Imparare a sperare

L’importante è imparare a sperare. Il lavoro della speranza non è rinunciatario, perché di per sé desidera aver successo, invece che fallire. Lo sperare, superiore all’aver paura, non è né passivo come questo sentimento, né, anzi meno che mai, bloccato nel nulla. L’affetto dello sperare si espande, allarga gli uomini invece di restringerli, non si sazia mai di sapere che cosa internamente li fa tendere a uno scopo e che cosa all’esterno può essere loro alleato. Il lavoro di quest’affetto vuole uomini che si gettino attivamente nel nuovo che si va formando e cui essi stessi appartengono.
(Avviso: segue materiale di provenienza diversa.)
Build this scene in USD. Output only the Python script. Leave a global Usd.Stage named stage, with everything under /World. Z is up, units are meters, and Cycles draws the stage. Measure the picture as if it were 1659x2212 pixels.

Non tollera una vita da cani, che si senta solo passivamente gettata in un’esistenza non capita nei suoi intenti o addirittura riconosciuta per miserabile. Il lavoro contro la paura della vita e le mene del terrore è lavoro contro coloro che impauriscono e terrorizzano, in gran parte additabilissimi, e cerca nel mondo stesso quel che può aiutare il mondo; e lo si può trovare. Quali grandi sogni si sono sempre fatti in proposito! Sogni di una vita migliore, che sarebbe possibile. La vita di tutti gli uomini è attraversata da sogni a occhi aperti, una parte dei quali è solo fuga insipida, anche snervante, anche bottino per imbroglioni; ma non permette che si faccia i rinunciatari. Quest’altra parte ha nel suo nocciolo la speranza, ed è insegnabile. Può essere ricavata dagli sregolati sogni a occhi aperti e anche dal loro astuto abuso; può essere attivata senza cortine fumogene. Non c’è mai stato uomo che abbia vissuto senza questi sogni […]. Pensare significa oltrepassare.